WHAT IS EXPECTED: Below is a listing to transcribe in full and exactly; keep the pictures out.

** start STORED DATA **

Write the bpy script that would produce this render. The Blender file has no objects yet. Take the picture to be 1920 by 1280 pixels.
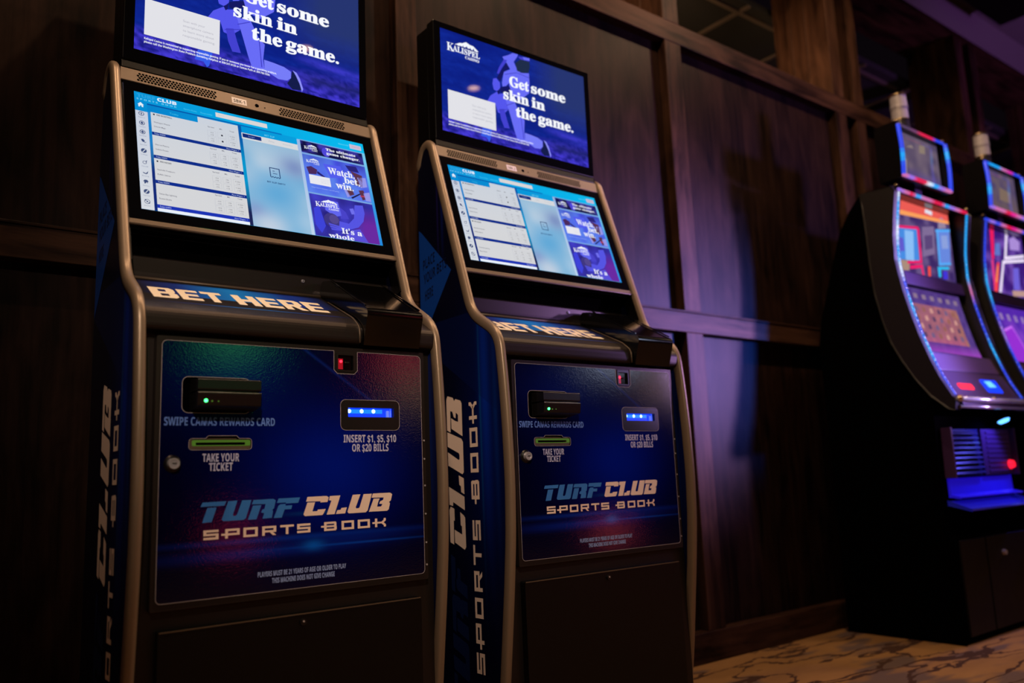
import bpy, math, random
from mathutils import Vector, Matrix
from mathutils.geometry import tessellate_polygon
random.seed(7)
sc = bpy.context.scene
COL = sc.collection
Z0 = 0.51            # floor lies 0.51 m under the door line the measurements start from

# ---------------------------------------------------------------- camera, world, lights
cam = bpy.data.cameras.new('camera'); cam_o = bpy.data.objects.new('camera', cam); COL.objects.link(cam_o)
cam.sensor_width = 36; cam.lens = 1564.32 * 36 / 1920
cam_o.location = (-0.4479, -1.7065, 0.2078 + Z0)
cam_o.rotation_euler = [math.radians(a) for a in (99.3196, 2.3451, -37.5632)]
cam.clip_start = 0.05
cam.dof.use_dof = True; cam.dof.focus_distance = 2.05; cam.dof.aperture_fstop = 1.8
sc.camera = cam_o
w = bpy.data.worlds.new('world'); sc.world = w; w.use_nodes = True
w.node_tree.nodes['Background'].inputs[0].default_value = (0.02, 0.012, 0.02, 1)
w.node_tree.nodes['Background'].inputs[1].default_value = 0.12
sc.view_settings.view_transform = 'Standard'; sc.view_settings.look = 'None'
sc.view_settings.exposure = 0.0; sc.view_settings.gamma = 1.0; sc.view_settings.use_curve_mapping = False

def light(name, kind, loc, target, energy, color, **kw):
    l = bpy.data.lights.new(name, kind); o = bpy.data.objects.new(name, l); COL.objects.link(o)
    o.location = (loc[0], loc[1], loc[2] + Z0); l.energy = energy; l.color = color
    d = Vector(target) - Vector(loc); o.rotation_euler = d.to_track_quat('-Z', 'Y').to_euler()
    for k, v in kw.items(): setattr(l, k, v)
    return o
WARM = (1.0, 0.66, 0.40)
R = math.radians
LAMPS = [(0.46, -2.62), (1.69, -2.52), (2.92, -2.40), (4.15, -2.28)]
CZ = 3.08
for x, y in LAMPS:
    light('downlight', 'SPOT', (x, y, CZ - 0.035), (x, y, 0), 60, WARM, spot_size=R(92), spot_blend=0.6, shadow_soft_size=0.035)
for x, e in ((-0.35, 62), (0.80, 74), (2.10, 62), (3.30, 62), (4.55, 62)):
    light('wall_washer', 'SPOT', (x, -0.50, CZ - 0.035), (x, -0.30, 0), e, WARM, spot_size=R(160), spot_blend=0.4, shadow_soft_size=0.035)
light('key_spot', 'SPOT', (-1.0, -2.9, 2.3), (0.55, 0.05, 0.68), 300, (1, 0.79, 0.60), spot_size=R(31), spot_blend=1.0, shadow_soft_size=0.08)
light('purple_spot', 'SPOT', (4.75, -2.3, 0.95), (2.12, 0.5, 0.84), 2150, (0.55, 0.33, 0.84), spot_size=R(29), spot_blend=1.0, shadow_soft_size=0.10)
light('blue_spot', 'SPOT', (4.30, -2.3, 0.92), (2.40, 0.5, 0.80), 1500, (0.03, 0.14, 1.0), spot_size=R(24), spot_blend=1.0, shadow_soft_size=0.10)
light('purple_wash', 'SPOT', (5.0, -2.7, 1.75), (2.5, 0.5, 1.25), 300, (0.46, 0.24, 1.0), spot_size=R(46), spot_blend=1.0, shadow_soft_size=0.15)
light('cove_purple', 'SPOT', (5.6, -1.4, 1.6), (5.6, 0.4, 3.1), 80, (0.62, 0.22, 1.0), spot_size=R(80), spot_blend=0.8, shadow_soft_size=0.1)
light('opening_lamp', 'POINT', (2.45, 1.15, 2.05), (3.4, 0.6, 2.3), 14, (1.0, 0.60, 0.28), shadow_soft_size=0.05)
for x in (1.25, 2.62): light('opening_spot', 'SPOT', (x, 0.62, 2.20), (x + 0.85, 0.66, 2.32), 18, (1.0, 0.62, 0.32), spot_size=R(70), spot_blend=0.8, shadow_soft_size=0.03)
# coloured point lights added for the gleams in the glossy kiosk doors, sources unseen
for nm, loc, e, c, r in (('green_gleam', (1.75, -4.6, 1.42), 6, (0.10, 1.0, 0.25), 0.24), ('red_gleam', (3.50, -5.0, 1.42), 8, (1.0, 0.08, 0.12), 0.26), ('amber_gleam', (4.10, -5.8, 1.16), 4, (1.0, 0.62, 0.35), 0.22),
                         ('pale_gleam', (4.30, -3.1, 1.22), 11, (0.62, 0.72, 1.0), 0.20), ('brown_gleam', (6.3, -4.3, 1.20), 5, (1.0, 0.62, 0.42), 0.26), ('red_spark', (1.2, -3.0, -0.03), 0.8, (1.0, 0.05, 0.1), 0.07), ('low_red_gleam', (3.0, -1.9, -0.12), 0.8, (1.0, 0.10, 0.08), 0.07)):
    light(nm, 'POINT', loc, (0, 0, 0), e, c, shadow_soft_size=r)

# ---------------------------------------------------------------- helpers
def L(r, g=None, b=None):
    if g is None: g = b = r
    f = lambda c: (c / 255 / 12.92) if c / 255 <= 0.04045 else ((c / 255 + 0.055) / 1.055) ** 2.4
    return (f(r), f(g), f(b), 1.0)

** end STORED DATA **

COMPLETE ANSWER:
Write the bpy script that would produce this render. The Blender file has no objects yet. Take the picture to be 1920 by 1280 pixels.
import bpy, math, random
from mathutils import Vector, Matrix
from mathutils.geometry import tessellate_polygon
random.seed(7)
sc = bpy.context.scene
COL = sc.collection
Z0 = 0.51            # floor lies 0.51 m under the door line the measurements start from

# ---------------------------------------------------------------- camera, world, lights
cam = bpy.data.cameras.new('camera'); cam_o = bpy.data.objects.new('camera', cam); COL.objects.link(cam_o)
cam.sensor_width = 36; cam.lens = 1564.32 * 36 / 1920
cam_o.location = (-0.4479, -1.7065, 0.2078 + Z0)
cam_o.rotation_euler = [math.radians(a) for a in (99.3196, 2.3451, -37.5632)]
cam.clip_start = 0.05
cam.dof.use_dof = True; cam.dof.focus_distance = 2.05; cam.dof.aperture_fstop = 1.8
sc.camera = cam_o
w = bpy.data.worlds.new('world'); sc.world = w; w.use_nodes = True
w.node_tree.nodes['Background'].inputs[0].default_value = (0.02, 0.012, 0.02, 1)
w.node_tree.nodes['Background'].inputs[1].default_value = 0.12
sc.view_settings.view_transform = 'Standard'; sc.view_settings.look = 'None'
sc.view_settings.exposure = 0.0; sc.view_settings.gamma = 1.0; sc.view_settings.use_curve_mapping = False

def light(name, kind, loc, target, energy, color, **kw):
    l = bpy.data.lights.new(name, kind); o = bpy.data.objects.new(name, l); COL.objects.link(o)
    o.location = (loc[0], loc[1], loc[2] + Z0); l.energy = energy; l.color = color
    d = Vector(target) - Vector(loc); o.rotation_euler = d.to_track_quat('-Z', 'Y').to_euler()
    for k, v in kw.items(): setattr(l, k, v)
    return o
WARM = (1.0, 0.66, 0.40)
R = math.radians
LAMPS = [(0.46, -2.62), (1.69, -2.52), (2.92, -2.40), (4.15, -2.28)]
CZ = 3.08
for x, y in LAMPS:
    light('downlight', 'SPOT', (x, y, CZ - 0.035), (x, y, 0), 60, WARM, spot_size=R(92), spot_blend=0.6, shadow_soft_size=0.035)
for x, e in ((-0.35, 62), (0.80, 74), (2.10, 62), (3.30, 62), (4.55, 62)):
    light('wall_washer', 'SPOT', (x, -0.50, CZ - 0.035), (x, -0.30, 0), e, WARM, spot_size=R(160), spot_blend=0.4, shadow_soft_size=0.035)
light('key_spot', 'SPOT', (-1.0, -2.9, 2.3), (0.55, 0.05, 0.68), 300, (1, 0.79, 0.60), spot_size=R(31), spot_blend=1.0, shadow_soft_size=0.08)
light('purple_spot', 'SPOT', (4.75, -2.3, 0.95), (2.12, 0.5, 0.84), 2150, (0.55, 0.33, 0.84), spot_size=R(29), spot_blend=1.0, shadow_soft_size=0.10)
light('blue_spot', 'SPOT', (4.30, -2.3, 0.92), (2.40, 0.5, 0.80), 1500, (0.03, 0.14, 1.0), spot_size=R(24), spot_blend=1.0, shadow_soft_size=0.10)
light('purple_wash', 'SPOT', (5.0, -2.7, 1.75), (2.5, 0.5, 1.25), 300, (0.46, 0.24, 1.0), spot_size=R(46), spot_blend=1.0, shadow_soft_size=0.15)
light('cove_purple', 'SPOT', (5.6, -1.4, 1.6), (5.6, 0.4, 3.1), 80, (0.62, 0.22, 1.0), spot_size=R(80), spot_blend=0.8, shadow_soft_size=0.1)
light('opening_lamp', 'POINT', (2.45, 1.15, 2.05), (3.4, 0.6, 2.3), 14, (1.0, 0.60, 0.28), shadow_soft_size=0.05)
for x in (1.25, 2.62): light('opening_spot', 'SPOT', (x, 0.62, 2.20), (x + 0.85, 0.66, 2.32), 18, (1.0, 0.62, 0.32), spot_size=R(70), spot_blend=0.8, shadow_soft_size=0.03)
# coloured point lights added for the gleams in the glossy kiosk doors, sources unseen
for nm, loc, e, c, r in (('green_gleam', (1.75, -4.6, 1.42), 6, (0.10, 1.0, 0.25), 0.24), ('red_gleam', (3.50, -5.0, 1.42), 8, (1.0, 0.08, 0.12), 0.26), ('amber_gleam', (4.10, -5.8, 1.16), 4, (1.0, 0.62, 0.35), 0.22),
                         ('pale_gleam', (4.30, -3.1, 1.22), 11, (0.62, 0.72, 1.0), 0.20), ('brown_gleam', (6.3, -4.3, 1.20), 5, (1.0, 0.62, 0.42), 0.26), ('red_spark', (1.2, -3.0, -0.03), 0.8, (1.0, 0.05, 0.1), 0.07), ('low_red_gleam', (3.0, -1.9, -0.12), 0.8, (1.0, 0.10, 0.08), 0.07)):
    light(nm, 'POINT', loc, (0, 0, 0), e, c, shadow_soft_size=r)

# ---------------------------------------------------------------- helpers
def L(r, g=None, b=None):
    if g is None: g = b = r
    f = lambda c: (c / 255 / 12.92) if c / 255 <= 0.04045 else ((c / 255 + 0.055) / 1.055) ** 2.4
    return (f(r), f(g), f(b), 1.0)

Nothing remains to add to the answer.